Бодэн подвергает критике доводы в пользу справедливости и полезности этого института. Он приводит добросовестно мнения противников, признает за ними видимую доказательность, но тут же и опровергает их. Ссылаются на естественность рабства, подчиняющего низший род людей высшему. "Это было бы убедительно, если бы человек сильный, богатый и невежественный подчинился умному, образованному, слабому, хотя бы он был беден. Но подчинить умных глупым, образованных невежественным, добрым злым - кто будет утверждать, что это не противно природе"*(501). Говорят, что рабство, основанное на сохранении жизни военнопленному, которого раньше обыкновенно умерщвляли, обнаруживает милосердие. Говорить о таком милосердии, это все равно, что утверждать благородное чувство разбойника, оставившего жизнь своей жертве ради выкупа. Ведь жизнь военнопленного сохраняется ради хозяйственной выгоды. Основываются на всеобщности рабства. Но позволительно спросить, все ли справедливо, что всюду применяется? Напр., у многих народов есть обычай убивать престарелых родителей или приносить в жертву детей - и это признается делом благочестия*(502). Но разве можно признать такие обычаи справедливыми?

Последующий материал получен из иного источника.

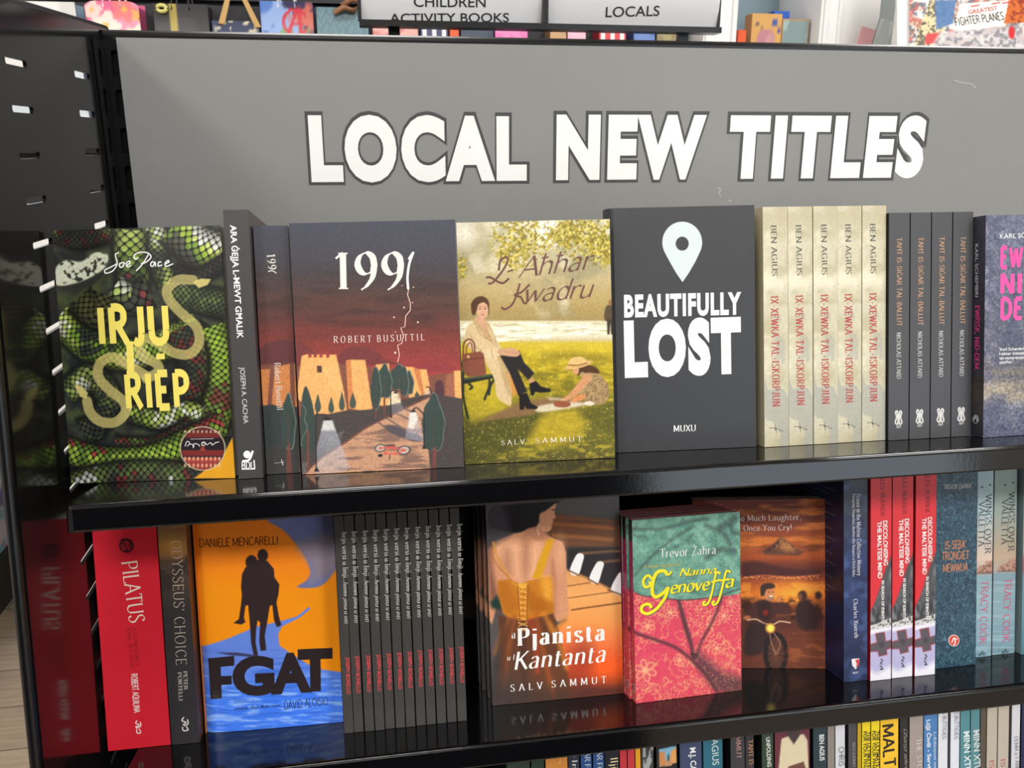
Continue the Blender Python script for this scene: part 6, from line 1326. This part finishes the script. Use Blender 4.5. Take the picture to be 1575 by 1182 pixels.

Отвергая справедливость рабства. Бодэн отрицает и полезность этого учреждения*(503). Его устами говорит уже новое время, имеющее дело с иными способами производства, говорит новое сословие, которое нуждается в свободном труде, как прежде дворянское нуждалось в крепостном. Здесь доводы Бодэна не так сильны. Он более чувствует инстинктивно, чем сознает потребности своей эпохи.

Бодэн, по указанным соображениям, приходит к заключению, что рабство должно быть уничтожено, однако не сразу, а постепенно, с подготовкою освобожденных к самостоятельному труду.